GBARNGA, Bong County – On a humid last Friday afternoon in Gbarnga, as more than 1,100 young Liberians prepared to begin their journey through the government’s National Cadet Program, Finance and Development Planning Minister Augustine Kpehe Ngafuan stood before them not merely as a government official launching another national initiative, but as a man revisiting the fragile bridge between youthful dreams and national leadership.
For a brief moment, the powerful minister disappeared. In his place stood a young boy from the late 1980s — nervous, shy, ambitious, uncertain — reporting for duty at the Liberia Petroleum Refining Company as an intern from the Booker Washington Institute.

“In November 1988, a very significant thing happened in my life,” Ngafuan recalled softly. “I began a six-month internship program in the Comptroller’s Department at the Liberia Petroleum Refining Company.”
The room listened.
The cadets had gathered expecting policy speeches, encouragement, perhaps statistics about youth unemployment and government empowerment programs. Instead, they received something far more intimate: a testimony.

Ngafuan painted vivid scenes from another Liberia — one where a BWI student proudly wore an LPRC identification card, rode in elegant company buses, and discovered that the theories taught in classrooms could breathe inside real offices, real ledgers, and real responsibilities.
It was there, he suggested, that transformation quietly began.

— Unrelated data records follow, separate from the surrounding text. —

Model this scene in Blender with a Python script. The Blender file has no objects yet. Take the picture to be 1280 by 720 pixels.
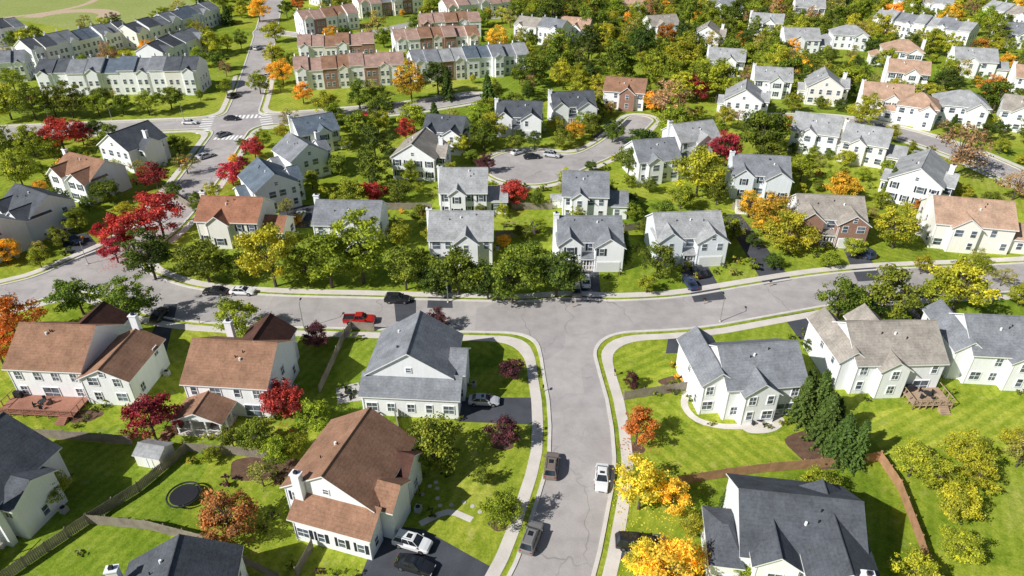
import bpy, bmesh, math, random
import numpy as np
from mathutils import Vector, Matrix
random.seed(7)
rad=math.radians
# ------------------------------------------------------------------ survey: flat ground, metres
F=853.0; TH=rad(32.3); CH=70.0
cT,sT=math.cos(TH),math.sin(TH)
def G(u,v):
    a=(v-360)/F
    zc=CH/(sT+a*cT)
    return ((u-640)/F*zc, zc*(cT-a*sT))
def S(v): return cT*(v-(360-F*math.tan(TH)))/CH

scene=bpy.context.scene
COL=scene.collection
def link(o,parent=None):
    COL.objects.link(o)
    if parent: o.parent=parent
    return o
def empty(name,loc=(0,0,0),rot=0):
    e=bpy.data.objects.new(name,None); e.empty_display_size=.5
    e.location=loc; e.rotation_euler=(0,0,rot); COL.objects.link(e); return e

# ------------------------------------------------------------------ materials
def newmat(name):
    m=bpy.data.materials.new(name); m.use_nodes=True
    nt=m.node_tree; nt.nodes.clear()
    out=nt.nodes.new('ShaderNodeOutputMaterial')
    b=nt.nodes.new('ShaderNodeBsdfPrincipled')
    nt.links.new(b.outputs[0],out.inputs[0])
    return m,nt,b,out
def N(nt,t,**k):
    n=nt.nodes.new(t)
    for a,b in k.items(): setattr(n,a,b)
    return n
def noise_node(nt,vec,scale,detail=4,rough=.55):
    n=N(nt,'ShaderNodeTexNoise'); n.inputs['Scale'].default_value=scale
    n.inputs['Detail'].default_value=detail; n.inputs['Roughness'].default_value=rough
    nt.links.new(vec,n.inputs['Vector']); return n.outputs['Fac']
def ramp(nt,fac,stops):
    r=N(nt,'ShaderNodeValToRGB'); e=r.color_ramp.elements
    while len(e)<len(stops): e.new(.5)
    for i,(p,c) in enumerate(stops):
        e[i].position=p; e[i].color=(c[0],c[1],c[2],1)
    nt.links.new(fac,r.inputs[0]); return r.outputs[0]
def mixc(nt,fac,a,b,mode='MIX'):
    m=N(nt,'ShaderNodeMix',data_type='RGBA',blend_type=mode)
    if isinstance(fac,float): m.inputs[0].default_value=fac
    else: nt.links.new(fac,m.inputs[0])
    for i,x in ((6,a),(7,b)):
        if isinstance(x,tuple): m.inputs[i].default_value=(x[0],x[1],x[2],1)
        else: nt.links.new(x,m.inputs[i])
    return m.outputs[2]
def sc(c,k): return tuple(min(1,x*k) for x in c)
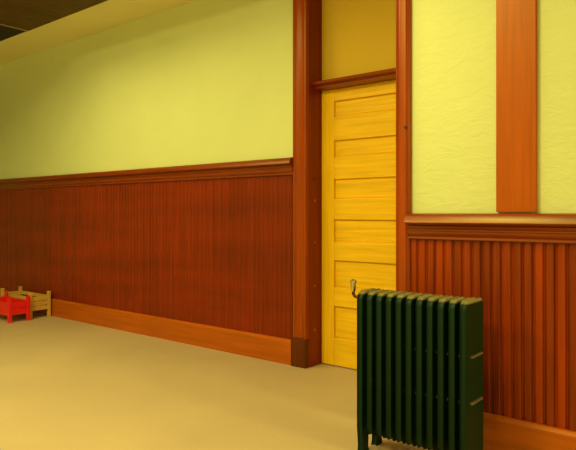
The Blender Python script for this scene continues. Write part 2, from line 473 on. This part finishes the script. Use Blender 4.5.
# ------------------------------------------------------------------ toy beds in the far corner
def toy_bed(label, x0, x1, y0, y1, h, post, mat, slats, red):
    r = empty('doll_bed', ((x0+x1)/2, (y0+y1)/2, 0)); tag(r, label, 'doll bed')
    hx, hy = (x1-x0)/2, (y1-y0)/2
    for sx in (-1, 1):
        for sy in (-1, 1):
            cx, cy = sx*(hx-post/2), sy*(hy-post/2)
            bm = box(cx-post/2, cx+post/2, cy-post/2, cy+post/2, 0, h+0.008)
            link('post', bm, mat, r, 0.003)
        bm = bmesh.new(); cx = sx*(hx-post/2)
        zlo, zhi = h*0.30, h*0.86
        n = slats
        for k in range(n):
            za = zlo+(zhi-zlo)*k/n
            add_box(bm, cx-0.008, cx+0.008, -hy+post*0.9, hy-post*0.9, za+0.003, za+(zhi-zlo)/n-0.003)
        link('end_panel', bm, mat, r, 0.002)
    for sy in (-1, 1):
        cy = sy*(hy-post/2)
        if red: zs = [(h*0.28, h*0.84)]
        else: zs = [(h*0.30, h*0.44), (h*0.72, h*0.86)]
        bm = bmesh.new()
        for za, zb in zs: add_box(bm, -hx+post*0.9, hx-post*0.9, cy-0.008, cy+0.008, za, zb)
        link('side_rail', bm, mat, r, 0.002)
    link('bed_base', box(-hx+post*0.9, hx-post*0.9, -hy+post*0.5, hy-post*0.5, h*0.30, h*0.36), mat, r, 0.002)
    return r
toy_bed('natural pine doll bed with slatted end against the dark panelling', -7.26, -6.555, 3.40, 3.655, 0.29, 0.034, M['toy_wood'], 3, False)
toy_bed('red painted doll bed standing in front of the pine one', -7.04, -6.49, 3.13, 3.375, 0.265, 0.036, M['toy_red'], 2, True)

# ------------------------------------------------------------------ light
LAMPS = ((-4.8, 1.2, 3.7, 92, 1.6), (-3.6, -1.4, 3.82, 190, 1.6), (-1.75, 1.6, 2.95, 33, 0.7), (-1.2, -1.6, 3.82, 65, 1.4), (2.7, 2.4, 2.5, 150, 0.7))
AMB = 0.78
def lamp(name, loc, power, size, col, rot=(0, 0, 0)):
    l = bpy.data.lights.new(name, 'AREA'); l.shape = 'DISK'; l.size = size; l.energy = power; l.color = col
    o = bpy.data.objects.new(name, l); COL.objects.link(o); o.location = loc; o.rotation_euler = rot
    return o
WARM = (1.0, 0.87, 0.36)
for x, y, z, p, r in LAMPS:
    lamp('ceiling_lamp', (x, y, z), p, r, WARM)
w = bpy.data.worlds.new('room_ambience'); sc.world = w; w.use_nodes = True
w.node_tree.nodes['Background'].inputs['Color'].default_value = WARM+(1,)
w.node_tree.nodes['Background'].inputs['Strength'].default_value = AMB

# ------------------------------------------------------------------ camera
cam = bpy.data.cameras.new('camera'); co = bpy.data.objects.new('camera', cam); COL.objects.link(co)
cam.sensor_width = 36; cam.sensor_fit = 'HORIZONTAL'; cam.lens = 600/576*36
cam.shift_y = -11.7/576; cam.clip_start = 0.05
co.location = (0, 0, EYE); co.rotation_euler = (math.radians(90), 0, YAW)
sc.camera = co
vs = sc.view_settings
vs.view_transform = 'Standard'; vs.look = 'None'; vs.gamma = 1.0; vs.use_curve_mapping = False; vs.exposure = 0.06
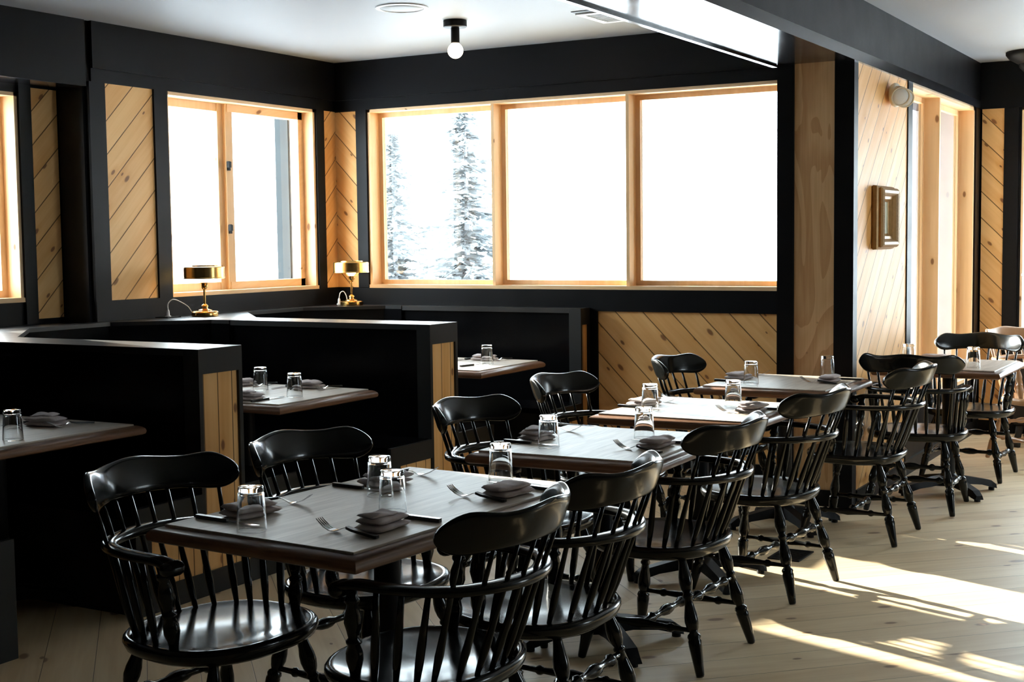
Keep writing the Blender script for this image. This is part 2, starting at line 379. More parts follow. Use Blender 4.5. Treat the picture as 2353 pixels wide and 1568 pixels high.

“When I returned to school in May 1989,” he said, “I was a stronger, smarter, more practical person than what I was when I began the internship program.”
There was poetry in the symmetry of the moment.
Nearly four decades later, the same young intern who once walked the corridors of LPRC carrying little more than ambition and discipline now stood as Liberia’s Finance and Development Planning Minister launching one of the country’s largest youth professional development programs.

History, in that hall, seemed to fold into itself.
Yet this was not the first time Ngafuan had publicly reflected on the power of humble beginnings. Months earlier, in November 2025, while addressing graduates at Boatswain Senior High School, the Finance Minister delivered a deeply personal message about poverty, perseverance, and purpose.
“Poverty is not a prison. It’s not a death sentence,” Ngafuan told the students during that 2025 graduation address.

The words echoed again in Gbarnga — even if indirectly.
Ngafuan has never hidden the reality of his upbringing. He often speaks openly about growing up in modest conditions, without privilege, influence, or powerful family connections. At Boatswain, he recalled how his father, despite lacking formal education, still ensured newspapers entered their home daily so his children could remain informed and inspired.
That philosophy now appears central to his message to Liberia’s youth: circumstances may delay progress, but they do not have to define destiny.
The speech in Gbarnga was therefore more than nostalgia. It was a political and philosophical defense of opportunity itself.

Ngafuan understands perhaps better than many public officials that leadership journeys are rarely born in grand conference rooms. Sometimes they begin quietly — inside internships, cadet programs, first assignments, uncomfortable transitions from theory to practice.
He told the cadets that life outside the classroom would humble them.
“Being an honor-roll student in university does not automatically transform someone into an honor-roll professional in the workplace,” he warned.

Then came one of the most memorable passages of the address — a reflection not only about employment, but about character.
“Where you find darkness, spread your light,” he urged. “Where you find laziness, spread your strength. Where you find hopelessness, share hope.”
The speech drifted between mentorship and nation-building.
The cadet program, for Ngafuan, is not merely administrative policy. It is deeply personal.

He is living evidence of what such opportunities can become.
The BWI intern who once learned accounting principles inside LPRC would eventually rise through international institutions, diplomacy, and government service to become one of Liberia’s most influential economic policymakers.
Yet on Friday, May 15, in Gbarnga, the minister seemed less interested in his title than in the possibility that somewhere among the 1,100 cadets sat another future minister, central bank governor, diplomat, entrepreneur — or perhaps even a future president.
And perhaps that was the true essence of his speech.
Not self-celebration. But testimony.
A reminder that sometimes a nation changes not only through elections or speeches, but through one internship, one opportunity, one young person at a time.